As the first hydrogen player to list on the London Stock Exchange all the way back in 2004, ITM’s experience should see it well placed to capitalise on the energy transition and the increasing demand for hydrogen. The company’s road so far has been somewhat winding, with a fluctuating share price to match, but Cooley sees the route ahead as clearer and the gigafactory as evidence of hydrogen’s bright future.
The facility is ramping up towards its nameplate 1GW per annum capacity, and there are advanced plans for a new UK site that will add a further 1.5GW. According to the CEO, money has also been raised for a 2.5GW overseas factory, the location of which is yet to be finalised but will be driven by demand and the potential for strong partnerships. That total of 5GW is due to be online by 2024.

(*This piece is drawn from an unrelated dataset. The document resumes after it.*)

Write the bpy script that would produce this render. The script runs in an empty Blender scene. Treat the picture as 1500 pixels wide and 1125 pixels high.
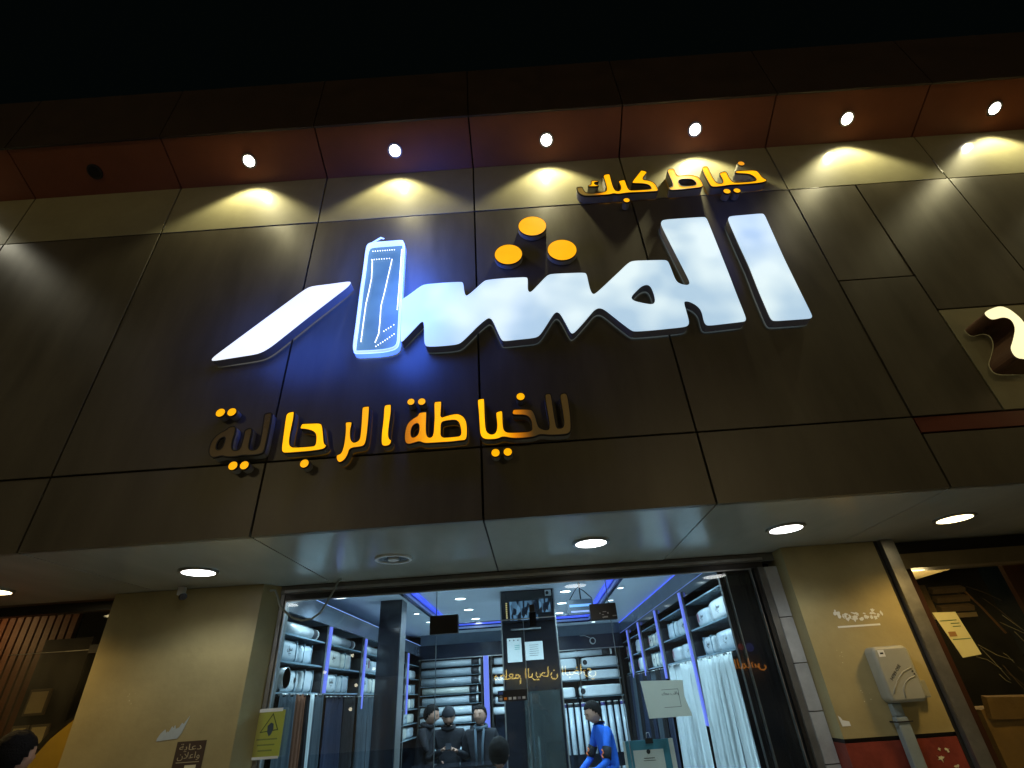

“The growth is logarithmic,” said Cooley. “We went 100 kilowatts, 1 megawatt, 100 megawatts and we’re gearing up for gigawatts. That’s a factor of ten in size every two years. There’s two reasons for that. One is we made the technology modular, the other is we partnered with Linde Engineering, who work with us on the balance of plant and the deployment. They scale the deployment, we scale the manufacturing. And as the scale goes up, you reduce the costs.”
Coupled with ITM Power’s investment in R&D, that increase in scale is predicted to deliver a 40 per cent reduction in the cost of electrolysers over the next two years, further strengthening the case for hydrogen. It’s a far cry from the heyday of steelmaking, but it’s a technology fundamental to an energy transition that could reshape the industrial landscape in an even more profound way.